Además, hace énfasis en el binarismo insuficiente del desdoblamiento “todos y todas”. También la Cámara de Diputados tiene una guía “para el uso de un lenguaje no sexista e igualitario”, en la que no se permite el uso de @ o X pero se afirma que el uso del masculino genérico no colabora con la eliminación de desigualdades. Recomienda el desdoblamiento y las fórmulas neutras como “las personas trabajadoras” en lugar de “los trabajadores”. Entonces vemos cómo la institucionalización de las formas del lenguaje existe por fuera de la RAE y cómo las inequidades patriarcales del lenguaje ya son señaladas y dadas por existentes, hasta confrontadas, por el propio Estado nacional.

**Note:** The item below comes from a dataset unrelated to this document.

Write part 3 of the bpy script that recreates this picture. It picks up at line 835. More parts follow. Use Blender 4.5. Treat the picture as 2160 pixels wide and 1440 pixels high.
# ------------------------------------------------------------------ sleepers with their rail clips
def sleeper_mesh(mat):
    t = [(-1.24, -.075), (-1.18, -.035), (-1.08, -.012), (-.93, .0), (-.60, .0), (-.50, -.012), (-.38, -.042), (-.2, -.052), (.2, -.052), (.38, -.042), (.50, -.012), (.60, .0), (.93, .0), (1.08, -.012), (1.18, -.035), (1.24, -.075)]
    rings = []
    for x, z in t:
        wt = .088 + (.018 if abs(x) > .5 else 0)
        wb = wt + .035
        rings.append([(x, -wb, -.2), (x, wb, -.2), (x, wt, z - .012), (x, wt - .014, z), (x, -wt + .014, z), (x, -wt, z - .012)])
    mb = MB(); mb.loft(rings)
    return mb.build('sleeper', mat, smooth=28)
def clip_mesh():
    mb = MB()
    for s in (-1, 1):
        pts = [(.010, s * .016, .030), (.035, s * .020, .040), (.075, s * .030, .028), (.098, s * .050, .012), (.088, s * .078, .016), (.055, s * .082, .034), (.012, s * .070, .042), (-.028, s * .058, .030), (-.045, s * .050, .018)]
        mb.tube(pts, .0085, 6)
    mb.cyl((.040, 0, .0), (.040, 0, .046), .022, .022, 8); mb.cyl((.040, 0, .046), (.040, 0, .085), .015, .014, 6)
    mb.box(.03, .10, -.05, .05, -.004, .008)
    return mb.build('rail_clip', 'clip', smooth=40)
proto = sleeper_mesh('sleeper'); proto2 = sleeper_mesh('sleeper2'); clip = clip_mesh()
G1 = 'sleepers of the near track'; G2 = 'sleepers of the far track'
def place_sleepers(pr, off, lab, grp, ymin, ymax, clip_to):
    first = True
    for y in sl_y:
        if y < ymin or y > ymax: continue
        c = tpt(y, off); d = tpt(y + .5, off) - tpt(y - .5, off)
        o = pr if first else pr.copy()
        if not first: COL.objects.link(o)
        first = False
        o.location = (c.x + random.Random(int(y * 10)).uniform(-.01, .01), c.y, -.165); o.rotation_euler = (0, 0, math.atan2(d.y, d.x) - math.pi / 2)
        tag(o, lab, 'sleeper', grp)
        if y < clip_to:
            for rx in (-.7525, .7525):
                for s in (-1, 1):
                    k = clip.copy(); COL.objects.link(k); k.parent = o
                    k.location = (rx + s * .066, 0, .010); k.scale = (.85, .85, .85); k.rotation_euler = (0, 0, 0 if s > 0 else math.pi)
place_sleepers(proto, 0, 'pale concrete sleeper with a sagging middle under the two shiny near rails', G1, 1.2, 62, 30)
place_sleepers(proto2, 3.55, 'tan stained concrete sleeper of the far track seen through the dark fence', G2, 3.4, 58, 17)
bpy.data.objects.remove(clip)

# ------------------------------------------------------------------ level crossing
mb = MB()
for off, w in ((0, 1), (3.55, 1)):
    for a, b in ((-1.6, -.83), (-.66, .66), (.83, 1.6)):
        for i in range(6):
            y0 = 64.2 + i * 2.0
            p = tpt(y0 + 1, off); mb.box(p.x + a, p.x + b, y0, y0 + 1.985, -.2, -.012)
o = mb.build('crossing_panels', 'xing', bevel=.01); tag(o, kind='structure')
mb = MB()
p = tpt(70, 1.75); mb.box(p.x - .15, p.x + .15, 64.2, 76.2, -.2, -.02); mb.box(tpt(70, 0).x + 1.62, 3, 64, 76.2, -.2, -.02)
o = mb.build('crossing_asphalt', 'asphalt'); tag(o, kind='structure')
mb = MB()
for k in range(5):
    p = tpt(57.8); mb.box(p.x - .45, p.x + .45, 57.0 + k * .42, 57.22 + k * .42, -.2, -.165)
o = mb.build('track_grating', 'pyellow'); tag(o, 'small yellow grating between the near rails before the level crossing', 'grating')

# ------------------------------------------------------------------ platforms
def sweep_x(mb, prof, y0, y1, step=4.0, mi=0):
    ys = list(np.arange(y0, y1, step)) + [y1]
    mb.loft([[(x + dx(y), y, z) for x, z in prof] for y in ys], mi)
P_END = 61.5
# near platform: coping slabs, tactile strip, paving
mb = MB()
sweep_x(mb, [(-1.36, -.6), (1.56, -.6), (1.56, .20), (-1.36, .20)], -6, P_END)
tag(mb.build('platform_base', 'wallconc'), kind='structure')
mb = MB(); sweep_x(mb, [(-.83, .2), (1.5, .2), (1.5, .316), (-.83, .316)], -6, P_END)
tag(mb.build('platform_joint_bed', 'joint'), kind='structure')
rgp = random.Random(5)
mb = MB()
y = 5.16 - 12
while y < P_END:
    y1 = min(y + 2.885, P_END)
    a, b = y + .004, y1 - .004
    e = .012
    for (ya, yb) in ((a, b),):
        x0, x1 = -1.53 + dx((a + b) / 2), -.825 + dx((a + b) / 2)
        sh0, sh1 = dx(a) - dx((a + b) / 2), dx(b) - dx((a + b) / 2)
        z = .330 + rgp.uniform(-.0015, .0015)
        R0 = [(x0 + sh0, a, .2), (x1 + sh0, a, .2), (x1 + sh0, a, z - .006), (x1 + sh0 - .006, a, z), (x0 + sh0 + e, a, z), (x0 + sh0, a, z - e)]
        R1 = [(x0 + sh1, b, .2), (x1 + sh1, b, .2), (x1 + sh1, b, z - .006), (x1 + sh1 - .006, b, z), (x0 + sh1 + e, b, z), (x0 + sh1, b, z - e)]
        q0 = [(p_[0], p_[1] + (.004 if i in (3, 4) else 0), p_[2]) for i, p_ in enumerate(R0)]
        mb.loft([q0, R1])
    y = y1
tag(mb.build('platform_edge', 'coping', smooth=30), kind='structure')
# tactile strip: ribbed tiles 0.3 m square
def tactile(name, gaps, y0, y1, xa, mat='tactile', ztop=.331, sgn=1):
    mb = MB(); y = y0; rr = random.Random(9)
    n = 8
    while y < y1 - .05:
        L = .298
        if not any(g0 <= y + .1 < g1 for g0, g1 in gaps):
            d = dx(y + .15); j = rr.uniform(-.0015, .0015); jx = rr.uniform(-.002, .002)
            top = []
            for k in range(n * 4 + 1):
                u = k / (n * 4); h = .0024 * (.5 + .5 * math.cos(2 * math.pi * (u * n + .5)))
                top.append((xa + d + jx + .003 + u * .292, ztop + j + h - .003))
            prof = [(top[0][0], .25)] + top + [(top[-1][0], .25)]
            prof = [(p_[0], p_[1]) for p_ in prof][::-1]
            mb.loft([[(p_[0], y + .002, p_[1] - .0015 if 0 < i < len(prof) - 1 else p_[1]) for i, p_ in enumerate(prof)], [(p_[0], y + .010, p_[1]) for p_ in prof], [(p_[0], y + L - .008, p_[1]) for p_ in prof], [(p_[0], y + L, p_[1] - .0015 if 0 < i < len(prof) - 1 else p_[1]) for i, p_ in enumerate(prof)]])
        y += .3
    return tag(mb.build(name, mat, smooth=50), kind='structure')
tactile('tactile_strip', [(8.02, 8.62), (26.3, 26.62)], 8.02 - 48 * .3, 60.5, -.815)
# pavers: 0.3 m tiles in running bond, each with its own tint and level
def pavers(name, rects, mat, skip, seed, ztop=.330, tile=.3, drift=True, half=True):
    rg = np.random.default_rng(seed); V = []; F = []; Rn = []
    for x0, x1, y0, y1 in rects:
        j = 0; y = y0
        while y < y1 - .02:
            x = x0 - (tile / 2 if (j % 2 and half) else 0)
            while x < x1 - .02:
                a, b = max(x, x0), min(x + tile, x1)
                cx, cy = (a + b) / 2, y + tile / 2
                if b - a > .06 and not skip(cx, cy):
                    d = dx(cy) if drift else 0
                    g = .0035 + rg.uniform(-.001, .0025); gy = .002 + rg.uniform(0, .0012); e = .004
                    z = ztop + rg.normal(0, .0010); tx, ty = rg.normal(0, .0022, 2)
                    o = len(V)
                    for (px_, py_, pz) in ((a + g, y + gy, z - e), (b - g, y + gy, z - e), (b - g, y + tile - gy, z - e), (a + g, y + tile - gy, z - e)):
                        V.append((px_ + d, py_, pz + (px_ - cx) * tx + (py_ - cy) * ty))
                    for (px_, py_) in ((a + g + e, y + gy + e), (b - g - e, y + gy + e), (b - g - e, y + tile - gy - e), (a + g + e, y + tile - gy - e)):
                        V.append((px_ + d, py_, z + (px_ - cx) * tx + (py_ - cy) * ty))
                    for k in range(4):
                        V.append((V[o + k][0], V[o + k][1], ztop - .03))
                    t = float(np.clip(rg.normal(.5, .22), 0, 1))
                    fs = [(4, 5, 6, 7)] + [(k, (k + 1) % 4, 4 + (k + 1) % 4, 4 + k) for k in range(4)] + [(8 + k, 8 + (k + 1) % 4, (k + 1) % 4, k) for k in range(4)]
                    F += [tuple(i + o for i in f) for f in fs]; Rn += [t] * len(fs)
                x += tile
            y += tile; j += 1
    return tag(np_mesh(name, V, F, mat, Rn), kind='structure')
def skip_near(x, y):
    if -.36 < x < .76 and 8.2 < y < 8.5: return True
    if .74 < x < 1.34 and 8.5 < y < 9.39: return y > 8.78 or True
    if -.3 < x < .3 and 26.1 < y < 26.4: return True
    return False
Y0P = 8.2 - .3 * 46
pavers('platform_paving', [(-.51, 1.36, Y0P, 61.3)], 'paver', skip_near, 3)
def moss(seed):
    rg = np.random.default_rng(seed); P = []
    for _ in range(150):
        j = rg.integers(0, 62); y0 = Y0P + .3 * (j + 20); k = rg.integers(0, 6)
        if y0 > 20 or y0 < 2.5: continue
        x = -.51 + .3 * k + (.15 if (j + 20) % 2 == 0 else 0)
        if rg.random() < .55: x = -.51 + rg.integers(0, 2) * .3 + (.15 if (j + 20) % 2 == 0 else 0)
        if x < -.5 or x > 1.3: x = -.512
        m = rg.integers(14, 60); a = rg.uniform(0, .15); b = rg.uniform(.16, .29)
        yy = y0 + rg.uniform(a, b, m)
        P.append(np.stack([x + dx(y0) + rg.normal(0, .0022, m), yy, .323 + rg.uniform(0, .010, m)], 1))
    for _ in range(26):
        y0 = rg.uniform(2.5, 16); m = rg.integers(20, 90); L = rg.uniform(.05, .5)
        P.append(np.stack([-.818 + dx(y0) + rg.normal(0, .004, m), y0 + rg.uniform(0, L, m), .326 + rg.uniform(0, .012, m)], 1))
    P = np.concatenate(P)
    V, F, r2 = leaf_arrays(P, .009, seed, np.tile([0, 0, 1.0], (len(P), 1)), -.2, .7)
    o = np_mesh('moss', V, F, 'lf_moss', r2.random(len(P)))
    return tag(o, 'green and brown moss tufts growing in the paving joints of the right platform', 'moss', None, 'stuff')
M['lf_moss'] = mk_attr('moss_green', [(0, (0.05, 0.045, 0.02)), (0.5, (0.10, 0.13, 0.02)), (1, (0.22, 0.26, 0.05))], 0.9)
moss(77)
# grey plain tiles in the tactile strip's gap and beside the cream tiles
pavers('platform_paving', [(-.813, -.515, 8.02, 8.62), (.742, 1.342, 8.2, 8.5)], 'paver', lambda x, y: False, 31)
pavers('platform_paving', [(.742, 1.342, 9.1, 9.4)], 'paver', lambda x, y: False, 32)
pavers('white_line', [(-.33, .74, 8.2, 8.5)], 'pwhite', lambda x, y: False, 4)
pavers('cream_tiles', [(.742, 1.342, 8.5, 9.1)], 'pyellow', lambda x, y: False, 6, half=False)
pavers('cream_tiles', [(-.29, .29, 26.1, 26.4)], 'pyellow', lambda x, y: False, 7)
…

El activismo de los colectivos feministas y LGBTIQ+ en Argentina y en el mundo puede visibilizar la crítica de las personas disidentes con respecto a la heteronormatividad de nuestras culturas. Las existencias Trans, bi y queer, por ejemplo muestran que lo incoherente con la realidad es el binarismo masculino-femenino de nuestra lengua. En estos colectivos, en la militancia feminista e incluso en el mundo joven, gradualmente, se desdobla, se usan las X o las @ o las E. Hay una saturación de la realidad por lo no nombrado en el lenguaje, un no nombrado que es fuerte, subjetivo, evidente.
Aquelles que no lo prefieren pero son interpelades por sus usuaries, se ven en la situación del efecto anacoluto que genera extrañamiento y la puesta en evidencia del problema que el hablante quiere justamente señalar. Este efecto muchas veces es buscado. No hablamos igual en cada escenario o circunstancia, por eso el inclusivo es flexible y reacio a la normalización. Estamos ante una deliberación que se filtra en el uso popular y sistemático. La problemática, como la suerte en los dados, está echada. Hay que jugar con eso.
En la sintaxis y en el lenguaje moran más animales extraños que en el fondo del océano, decía Lichtenberg. La lengua oficial como tal no está escrita en ningún lado. En el momento de ser consignada ese registro será obsoleto. Hablar con E, que no es ajena al sistema morfológico del español, todavía, para algunes, es incómodo. Pero también es incómoda la perspectiva de género, esa problematización que delata las desigualdades estructurales existentes y sistemáticas que hay en nuestra sociedad. Una vez que las vemos, que somos conscientes de esas inequidades que en la mayoría de los casos se traducen en injusticias, no podemos volver atrás.